A Variety of Forces are Working Against Fed’s Rate Rise

On Tuesday the Federal Open Market Committee will convene in Washington, D.C., as it does every six weeks or so. At that meeting, it is still widely expected that Federal Reserve Chair Janet Yellen and her colleagues from regional Federal Reserve banks will stop the Fed’s remaining $15 billion-a-month asset purchases, putting an end to the greatest monetary stimulus campaign in U.S. history.

For six years the Fed has bought trillions of dollars’ worth of U.S. Treasurys and mortgage-backed securities in an attempt to jump-start the U.S. economy. As a result, its balance sheet has increased to a record 25% of the nation’s gross domestic product—higher than at the end of World War II or at the heart of the Great Depression. Attention has already shifted to future interest-rate hikes, the next logical step in this dreaded tightening cycle, which the market believes will begin somewhere between the middle of next year and the beginning of 2016.
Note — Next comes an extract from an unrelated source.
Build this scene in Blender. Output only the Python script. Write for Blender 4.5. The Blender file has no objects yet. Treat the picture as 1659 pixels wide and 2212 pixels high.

Those who have criticized what they consider a period of monetary lunacy will praise the normalization of Fed policy. Others will lament it and issue dire forecasts. Yet there is every reason to believe that this month’s highly anticipated end to so-called quantitative easing will be nothing more than a tactical retreat by the U.S. central bank, and that next year’s rate increase won’t materialize.